> _MATERIALS PROVIDED_
* BEGIN *

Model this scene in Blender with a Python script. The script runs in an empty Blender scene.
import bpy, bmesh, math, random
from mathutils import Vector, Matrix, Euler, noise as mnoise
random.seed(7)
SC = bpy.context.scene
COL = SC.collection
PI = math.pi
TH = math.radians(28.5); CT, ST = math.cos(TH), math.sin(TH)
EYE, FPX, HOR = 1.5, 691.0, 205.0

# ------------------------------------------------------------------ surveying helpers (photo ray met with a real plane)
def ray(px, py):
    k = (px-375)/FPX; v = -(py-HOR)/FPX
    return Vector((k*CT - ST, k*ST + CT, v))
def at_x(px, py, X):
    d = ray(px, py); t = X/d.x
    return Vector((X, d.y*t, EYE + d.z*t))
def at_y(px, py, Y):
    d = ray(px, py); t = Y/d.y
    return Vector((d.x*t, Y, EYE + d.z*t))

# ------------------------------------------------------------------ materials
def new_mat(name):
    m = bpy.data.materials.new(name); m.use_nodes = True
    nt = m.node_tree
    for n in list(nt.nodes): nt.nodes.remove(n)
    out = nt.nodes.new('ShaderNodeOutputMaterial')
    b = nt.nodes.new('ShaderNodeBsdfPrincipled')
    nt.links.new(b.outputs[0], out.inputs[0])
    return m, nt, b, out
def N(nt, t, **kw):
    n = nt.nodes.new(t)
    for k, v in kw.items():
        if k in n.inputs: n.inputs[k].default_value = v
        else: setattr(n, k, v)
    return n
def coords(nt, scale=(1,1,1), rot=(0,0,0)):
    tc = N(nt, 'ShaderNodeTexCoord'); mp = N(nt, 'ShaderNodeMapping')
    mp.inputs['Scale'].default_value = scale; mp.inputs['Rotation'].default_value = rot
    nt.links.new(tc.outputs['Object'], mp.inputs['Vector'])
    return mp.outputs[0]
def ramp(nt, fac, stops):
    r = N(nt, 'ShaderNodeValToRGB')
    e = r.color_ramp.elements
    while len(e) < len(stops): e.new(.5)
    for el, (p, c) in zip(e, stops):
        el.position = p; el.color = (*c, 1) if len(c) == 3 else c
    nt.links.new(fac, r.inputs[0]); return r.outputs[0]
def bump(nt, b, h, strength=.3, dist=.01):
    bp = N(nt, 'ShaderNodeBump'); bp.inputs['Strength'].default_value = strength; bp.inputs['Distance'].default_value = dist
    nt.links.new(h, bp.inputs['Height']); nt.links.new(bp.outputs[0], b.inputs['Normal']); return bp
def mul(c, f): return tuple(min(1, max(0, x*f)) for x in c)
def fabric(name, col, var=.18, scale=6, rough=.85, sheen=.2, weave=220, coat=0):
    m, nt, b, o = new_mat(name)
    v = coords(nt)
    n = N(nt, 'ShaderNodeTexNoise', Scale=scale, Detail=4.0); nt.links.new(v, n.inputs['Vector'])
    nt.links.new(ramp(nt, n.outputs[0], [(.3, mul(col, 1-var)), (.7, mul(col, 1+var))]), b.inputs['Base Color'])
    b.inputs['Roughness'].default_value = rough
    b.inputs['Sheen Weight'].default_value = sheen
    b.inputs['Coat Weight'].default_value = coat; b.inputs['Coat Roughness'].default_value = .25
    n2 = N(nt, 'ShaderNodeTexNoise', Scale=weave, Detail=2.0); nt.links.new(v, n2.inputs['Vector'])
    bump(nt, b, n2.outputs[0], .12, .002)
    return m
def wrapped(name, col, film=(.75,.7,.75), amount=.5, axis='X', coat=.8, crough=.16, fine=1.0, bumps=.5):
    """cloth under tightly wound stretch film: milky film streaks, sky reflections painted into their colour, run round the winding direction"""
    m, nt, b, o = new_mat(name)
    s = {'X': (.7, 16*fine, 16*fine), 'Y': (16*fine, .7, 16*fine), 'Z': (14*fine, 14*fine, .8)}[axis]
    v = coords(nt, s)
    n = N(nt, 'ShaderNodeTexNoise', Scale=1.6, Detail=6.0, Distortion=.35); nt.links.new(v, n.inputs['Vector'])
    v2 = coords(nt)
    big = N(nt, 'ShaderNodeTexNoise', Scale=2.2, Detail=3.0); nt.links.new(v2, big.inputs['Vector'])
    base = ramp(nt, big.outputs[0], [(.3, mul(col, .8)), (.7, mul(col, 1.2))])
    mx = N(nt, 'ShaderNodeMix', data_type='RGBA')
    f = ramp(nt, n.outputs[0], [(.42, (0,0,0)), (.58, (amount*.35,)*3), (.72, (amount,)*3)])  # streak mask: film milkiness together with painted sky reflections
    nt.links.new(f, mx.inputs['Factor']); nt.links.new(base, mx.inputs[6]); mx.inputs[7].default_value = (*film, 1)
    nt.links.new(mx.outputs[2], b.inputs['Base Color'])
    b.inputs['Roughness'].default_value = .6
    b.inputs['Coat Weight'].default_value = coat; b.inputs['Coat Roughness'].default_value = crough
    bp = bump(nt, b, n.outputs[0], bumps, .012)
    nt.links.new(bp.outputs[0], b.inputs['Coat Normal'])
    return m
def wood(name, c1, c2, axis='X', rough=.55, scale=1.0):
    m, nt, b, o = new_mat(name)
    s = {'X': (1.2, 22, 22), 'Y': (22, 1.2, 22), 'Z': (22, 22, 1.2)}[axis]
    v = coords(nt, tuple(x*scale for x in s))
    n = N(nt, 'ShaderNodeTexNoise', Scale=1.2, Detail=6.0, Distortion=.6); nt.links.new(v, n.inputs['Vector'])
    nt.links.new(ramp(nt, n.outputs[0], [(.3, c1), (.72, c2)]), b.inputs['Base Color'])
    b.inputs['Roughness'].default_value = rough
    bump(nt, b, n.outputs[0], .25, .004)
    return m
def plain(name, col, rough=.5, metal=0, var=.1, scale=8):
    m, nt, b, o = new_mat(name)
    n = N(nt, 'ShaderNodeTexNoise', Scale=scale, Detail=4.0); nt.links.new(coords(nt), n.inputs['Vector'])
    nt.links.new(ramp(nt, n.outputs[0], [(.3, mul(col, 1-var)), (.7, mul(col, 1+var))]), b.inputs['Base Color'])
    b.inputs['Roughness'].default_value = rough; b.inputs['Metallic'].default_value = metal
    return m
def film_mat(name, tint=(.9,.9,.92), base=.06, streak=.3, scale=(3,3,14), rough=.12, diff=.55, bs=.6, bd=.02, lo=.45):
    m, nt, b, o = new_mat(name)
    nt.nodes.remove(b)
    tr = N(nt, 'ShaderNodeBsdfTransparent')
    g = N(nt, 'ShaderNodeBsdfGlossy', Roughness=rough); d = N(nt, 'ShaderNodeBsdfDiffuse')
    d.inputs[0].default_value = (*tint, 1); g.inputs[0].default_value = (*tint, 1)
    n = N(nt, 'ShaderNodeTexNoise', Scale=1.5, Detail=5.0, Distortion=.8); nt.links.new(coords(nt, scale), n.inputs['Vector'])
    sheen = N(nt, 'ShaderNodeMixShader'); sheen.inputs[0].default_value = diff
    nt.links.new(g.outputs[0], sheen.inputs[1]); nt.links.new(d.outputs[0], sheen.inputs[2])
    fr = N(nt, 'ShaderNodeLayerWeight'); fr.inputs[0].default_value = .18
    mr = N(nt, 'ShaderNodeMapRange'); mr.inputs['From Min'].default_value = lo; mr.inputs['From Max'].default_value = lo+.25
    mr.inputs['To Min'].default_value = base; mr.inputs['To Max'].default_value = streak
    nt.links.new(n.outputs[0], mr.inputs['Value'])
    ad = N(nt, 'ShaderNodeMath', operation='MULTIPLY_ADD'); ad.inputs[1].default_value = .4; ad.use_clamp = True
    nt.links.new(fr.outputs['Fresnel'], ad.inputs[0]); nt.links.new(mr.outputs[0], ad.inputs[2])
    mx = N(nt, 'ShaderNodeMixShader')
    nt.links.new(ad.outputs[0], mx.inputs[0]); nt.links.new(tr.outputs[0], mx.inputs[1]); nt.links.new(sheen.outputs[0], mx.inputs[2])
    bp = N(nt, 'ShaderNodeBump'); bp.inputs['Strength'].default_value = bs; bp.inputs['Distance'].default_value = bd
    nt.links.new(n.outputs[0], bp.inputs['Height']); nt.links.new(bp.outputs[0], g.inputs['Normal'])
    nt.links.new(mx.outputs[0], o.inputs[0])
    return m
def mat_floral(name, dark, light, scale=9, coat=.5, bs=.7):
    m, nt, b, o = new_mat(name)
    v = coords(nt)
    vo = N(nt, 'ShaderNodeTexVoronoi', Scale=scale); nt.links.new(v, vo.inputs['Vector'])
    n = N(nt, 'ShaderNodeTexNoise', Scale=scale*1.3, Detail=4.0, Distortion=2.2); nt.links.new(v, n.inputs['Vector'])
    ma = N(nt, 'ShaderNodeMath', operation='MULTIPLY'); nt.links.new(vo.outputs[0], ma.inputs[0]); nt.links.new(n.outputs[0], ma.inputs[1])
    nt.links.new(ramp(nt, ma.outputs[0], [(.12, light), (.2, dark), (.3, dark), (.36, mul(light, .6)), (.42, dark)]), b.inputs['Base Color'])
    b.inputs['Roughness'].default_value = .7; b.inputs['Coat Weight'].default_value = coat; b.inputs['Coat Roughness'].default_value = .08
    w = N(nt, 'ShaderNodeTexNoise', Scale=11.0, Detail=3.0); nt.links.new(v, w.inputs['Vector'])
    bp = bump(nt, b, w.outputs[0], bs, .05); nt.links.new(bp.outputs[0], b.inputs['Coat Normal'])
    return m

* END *
* BEGIN *

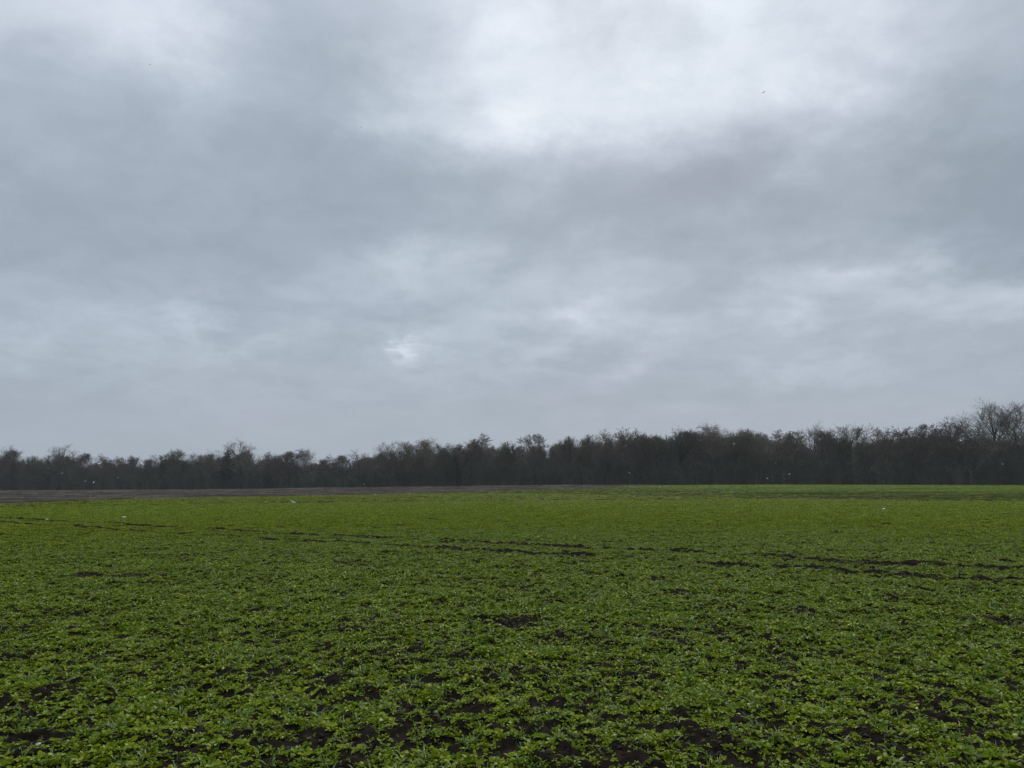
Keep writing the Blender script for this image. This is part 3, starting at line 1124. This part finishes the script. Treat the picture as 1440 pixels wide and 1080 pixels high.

* END *

Set down, without any change, only the lines from the line that holds "Model this scene" through the line that holds "return Vector((d.x*t, Y, EYE + d.z*t))", both lines included.

> _WRITTEN RESPONSE_
Model this scene in Blender with a Python script. The script runs in an empty Blender scene.
import bpy, bmesh, math, random
from mathutils import Vector, Matrix, Euler, noise as mnoise
random.seed(7)
SC = bpy.context.scene
COL = SC.collection
PI = math.pi
TH = math.radians(28.5); CT, ST = math.cos(TH), math.sin(TH)
EYE, FPX, HOR = 1.5, 691.0, 205.0

# ------------------------------------------------------------------ surveying helpers (photo ray met with a real plane)
def ray(px, py):
    k = (px-375)/FPX; v = -(py-HOR)/FPX
    return Vector((k*CT - ST, k*ST + CT, v))
def at_x(px, py, X):
    d = ray(px, py); t = X/d.x
    return Vector((X, d.y*t, EYE + d.z*t))
def at_y(px, py, Y):
    d = ray(px, py); t = Y/d.y
    return Vector((d.x*t, Y, EYE + d.z*t))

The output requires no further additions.